Furthermore, this way of proceeding, from the easy to the hard, is likely to stimulate the will just as well as it stimulates the other faculties. We are less likely to become disheartened by a discipline if we do not find things horribly difficult at first; and we are more likely to be excited by a discipline if it brings us into contact with things that are, on the surface at least, much more new and interesting than our ordinary life.
And, to finish things off, I should observe that a knowledge of the local cannot be very easily attained without some knowledge of the foreign. For, a knowledge of the local does not really deserve that name unless it involves some knowledge of how the local is distinctive from everything else; and that knowledge is surely easier to come by when one has some knowledge of everything else. I cannot say that I know myself if I know only that I have ten fingers and toes, one heart, and any other attribute of body or mind that applies equally well to all other human beings as it does to myself; and a good way to extend my knowledge beyond this anonymous state, is to learn something more about other people. And as with knowledge of self, so with knowledge of country and of town and of family.
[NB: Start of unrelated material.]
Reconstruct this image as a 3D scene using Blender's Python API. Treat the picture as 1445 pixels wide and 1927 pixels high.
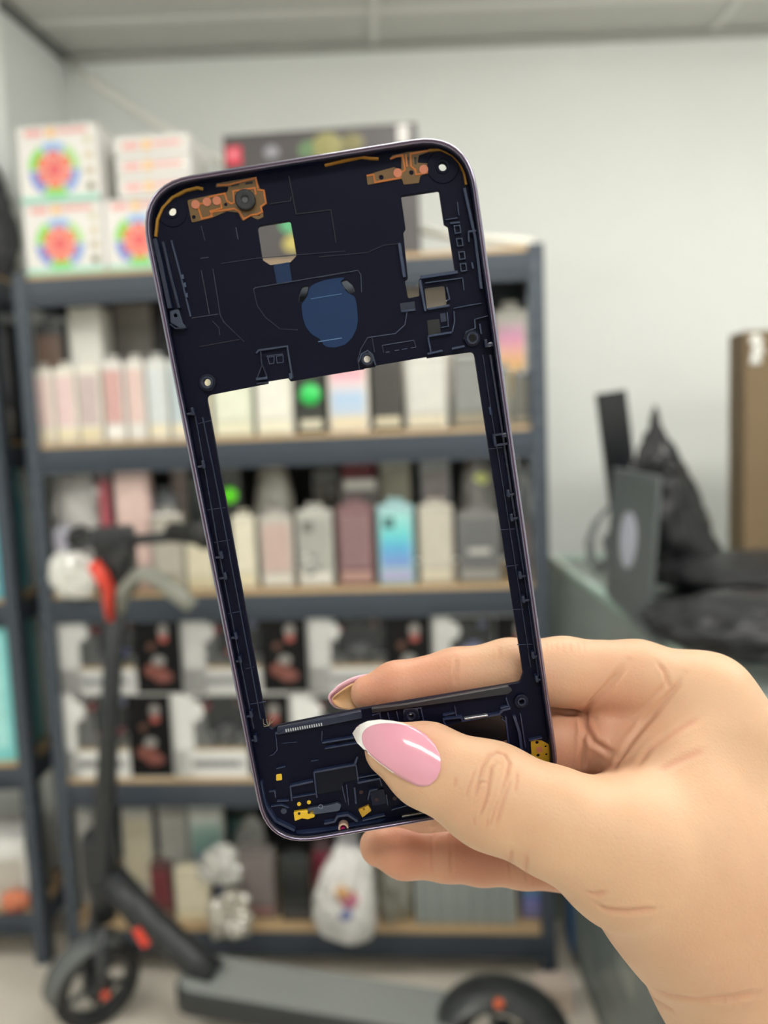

This point about self-knowledge is less apt to my travel writings than are the points about starting easy and about getting excited. Most of my travel writings are cluttered, excited, and somewhat lavish descriptions of the places and people that I come across as I go along my way. At least, this is how my travel writings have gone up to this point, and that seems like a good reason to assume that they will carry on in the same fashion. I could go on to discuss my reasons for choosing to report on my travels at all, and my reasons for choosing the written word as my medium of reportage (rather than photography, say) but this time I will spare the reader any more ponderousness, and invite them, if they are suitably inclined, to read the things I write about my travels.